I do not dispute that, as the cabinet secretary said, the bill appears to be cast in more proportionate terms than previous legislation. However, we should not necessarily deviate from an approach that gives us as much reassurance as possible in terms of the devolved aspects.

Humza Yousaf

There is not much for me to add, other than to say that I will reflect on the need for best practice. Again, I would be keen to hear any specific issues that relate to the areas of devolved competency for which we are asking legislative consent. I believe that the provisions are proportionate, but that does not take anything away from what Liam McArthur said in relation to best practice.

The Convener

There are no further comments and questions. Do members agree that we give our consent?

Members indicated agreement.

I see that John Finnie wishes to record his dissent.

I understand that the committee will produce a short report on the LCM; if my dissent were noted, I would be satisfied with that—thank you.

The Convener

We record John Finnie’s dissent. Is the committee happy to delegate to me, working with the clerks, the publication of a short factual report, and to give John Finnie a reassurance that his comments will be noted in the report?

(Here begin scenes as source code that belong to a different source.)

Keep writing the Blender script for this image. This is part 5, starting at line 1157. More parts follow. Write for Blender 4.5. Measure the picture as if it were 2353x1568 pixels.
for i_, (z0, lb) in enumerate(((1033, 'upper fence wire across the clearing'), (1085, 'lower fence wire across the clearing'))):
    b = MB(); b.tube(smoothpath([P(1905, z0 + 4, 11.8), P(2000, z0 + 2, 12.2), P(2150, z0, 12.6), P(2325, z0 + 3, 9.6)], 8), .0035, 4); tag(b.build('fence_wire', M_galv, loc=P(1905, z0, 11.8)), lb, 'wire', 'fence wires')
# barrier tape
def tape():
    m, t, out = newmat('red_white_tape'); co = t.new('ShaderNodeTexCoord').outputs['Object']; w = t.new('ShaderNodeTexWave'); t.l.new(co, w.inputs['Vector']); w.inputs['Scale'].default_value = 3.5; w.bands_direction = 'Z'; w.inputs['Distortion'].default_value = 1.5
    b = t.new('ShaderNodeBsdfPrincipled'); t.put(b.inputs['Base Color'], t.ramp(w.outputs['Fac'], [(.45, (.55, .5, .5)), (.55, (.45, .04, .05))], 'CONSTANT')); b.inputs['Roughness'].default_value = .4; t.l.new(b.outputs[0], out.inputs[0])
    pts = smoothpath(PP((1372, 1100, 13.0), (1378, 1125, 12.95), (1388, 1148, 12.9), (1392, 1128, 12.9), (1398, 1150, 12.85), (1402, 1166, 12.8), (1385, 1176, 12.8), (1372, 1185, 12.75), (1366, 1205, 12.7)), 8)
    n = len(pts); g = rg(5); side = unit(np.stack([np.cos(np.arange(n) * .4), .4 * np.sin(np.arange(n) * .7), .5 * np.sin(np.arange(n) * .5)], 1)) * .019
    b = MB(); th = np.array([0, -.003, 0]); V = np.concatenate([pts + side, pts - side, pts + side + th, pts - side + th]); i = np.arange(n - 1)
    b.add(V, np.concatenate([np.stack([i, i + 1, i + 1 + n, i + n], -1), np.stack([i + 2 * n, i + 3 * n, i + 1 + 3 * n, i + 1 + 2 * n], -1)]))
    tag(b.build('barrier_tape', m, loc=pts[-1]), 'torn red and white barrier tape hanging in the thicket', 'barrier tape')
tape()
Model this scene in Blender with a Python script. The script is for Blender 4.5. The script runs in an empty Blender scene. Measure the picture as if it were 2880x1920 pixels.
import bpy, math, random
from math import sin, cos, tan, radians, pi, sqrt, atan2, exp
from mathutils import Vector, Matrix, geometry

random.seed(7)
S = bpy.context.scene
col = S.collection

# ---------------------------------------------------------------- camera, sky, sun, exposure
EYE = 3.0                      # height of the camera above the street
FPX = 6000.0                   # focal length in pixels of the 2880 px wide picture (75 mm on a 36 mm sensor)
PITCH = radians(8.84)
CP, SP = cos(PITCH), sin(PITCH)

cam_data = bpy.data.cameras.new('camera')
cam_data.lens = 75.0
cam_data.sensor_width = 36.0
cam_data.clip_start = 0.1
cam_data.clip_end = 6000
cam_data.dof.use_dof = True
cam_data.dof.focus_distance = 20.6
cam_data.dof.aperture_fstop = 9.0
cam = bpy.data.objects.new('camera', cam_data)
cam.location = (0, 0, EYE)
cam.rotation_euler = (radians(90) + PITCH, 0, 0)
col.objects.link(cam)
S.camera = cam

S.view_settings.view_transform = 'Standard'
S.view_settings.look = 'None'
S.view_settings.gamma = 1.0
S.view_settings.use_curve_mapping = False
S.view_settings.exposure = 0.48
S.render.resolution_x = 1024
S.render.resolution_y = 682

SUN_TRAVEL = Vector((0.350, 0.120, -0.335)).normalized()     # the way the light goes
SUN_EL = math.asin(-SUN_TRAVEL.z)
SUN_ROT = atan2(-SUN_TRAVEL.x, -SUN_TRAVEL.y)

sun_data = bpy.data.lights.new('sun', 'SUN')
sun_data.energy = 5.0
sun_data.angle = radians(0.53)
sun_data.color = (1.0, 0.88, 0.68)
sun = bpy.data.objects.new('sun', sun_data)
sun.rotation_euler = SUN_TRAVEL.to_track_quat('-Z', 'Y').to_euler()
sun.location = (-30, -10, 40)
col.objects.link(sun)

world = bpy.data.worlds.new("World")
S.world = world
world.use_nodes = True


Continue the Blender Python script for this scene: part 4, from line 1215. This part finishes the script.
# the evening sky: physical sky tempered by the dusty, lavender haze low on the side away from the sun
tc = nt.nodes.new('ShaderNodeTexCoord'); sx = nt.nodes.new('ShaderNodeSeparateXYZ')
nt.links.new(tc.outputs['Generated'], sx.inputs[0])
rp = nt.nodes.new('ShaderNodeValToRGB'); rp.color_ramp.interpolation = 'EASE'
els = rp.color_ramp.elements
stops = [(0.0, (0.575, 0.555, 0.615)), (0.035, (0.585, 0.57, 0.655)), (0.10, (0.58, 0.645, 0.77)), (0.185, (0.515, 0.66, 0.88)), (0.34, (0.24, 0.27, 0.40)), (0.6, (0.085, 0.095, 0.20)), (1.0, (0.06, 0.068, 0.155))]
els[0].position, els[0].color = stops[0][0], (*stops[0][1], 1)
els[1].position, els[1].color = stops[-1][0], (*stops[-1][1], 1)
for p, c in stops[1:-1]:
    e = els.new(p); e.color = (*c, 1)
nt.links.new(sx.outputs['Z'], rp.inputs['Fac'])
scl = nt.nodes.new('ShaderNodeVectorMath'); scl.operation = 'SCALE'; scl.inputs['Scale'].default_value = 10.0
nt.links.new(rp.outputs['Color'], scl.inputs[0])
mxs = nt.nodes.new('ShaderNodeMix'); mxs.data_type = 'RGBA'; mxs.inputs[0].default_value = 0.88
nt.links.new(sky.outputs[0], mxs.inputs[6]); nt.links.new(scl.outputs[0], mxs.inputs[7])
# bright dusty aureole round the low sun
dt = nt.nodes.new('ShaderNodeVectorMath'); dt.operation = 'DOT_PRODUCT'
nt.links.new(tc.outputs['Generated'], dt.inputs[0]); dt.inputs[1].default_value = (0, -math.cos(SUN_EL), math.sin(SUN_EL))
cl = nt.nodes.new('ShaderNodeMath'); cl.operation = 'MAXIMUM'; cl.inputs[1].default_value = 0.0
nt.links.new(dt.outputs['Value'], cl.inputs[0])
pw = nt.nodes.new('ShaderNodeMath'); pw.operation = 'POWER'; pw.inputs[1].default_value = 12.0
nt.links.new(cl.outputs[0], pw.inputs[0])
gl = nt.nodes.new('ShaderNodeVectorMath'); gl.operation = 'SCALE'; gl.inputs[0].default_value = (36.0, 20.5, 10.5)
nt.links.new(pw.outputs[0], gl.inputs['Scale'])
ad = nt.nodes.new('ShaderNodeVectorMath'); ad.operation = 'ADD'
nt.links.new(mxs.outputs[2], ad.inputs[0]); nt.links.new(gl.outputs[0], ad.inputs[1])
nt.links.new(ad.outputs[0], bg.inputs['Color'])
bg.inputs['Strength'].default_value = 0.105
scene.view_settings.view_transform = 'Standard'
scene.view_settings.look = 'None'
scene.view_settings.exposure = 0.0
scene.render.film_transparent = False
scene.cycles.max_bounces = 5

Members indicated agreement.

Thank you, convener.

John Finnie clearly wishes to voice dissent. If the report also captures the substantive points that Daniel Johnson made and which I would echo, that would be helpful.

The Convener

One way of handling that would be for the committee’s report to provide a link to the Official Report, which will contain the full discussion rather than a summary. Would that be satisfactory?

Okay.

Okay.

We are all agreed. That concludes item 3. I thank the cabinet secretary and his officials for their attendance.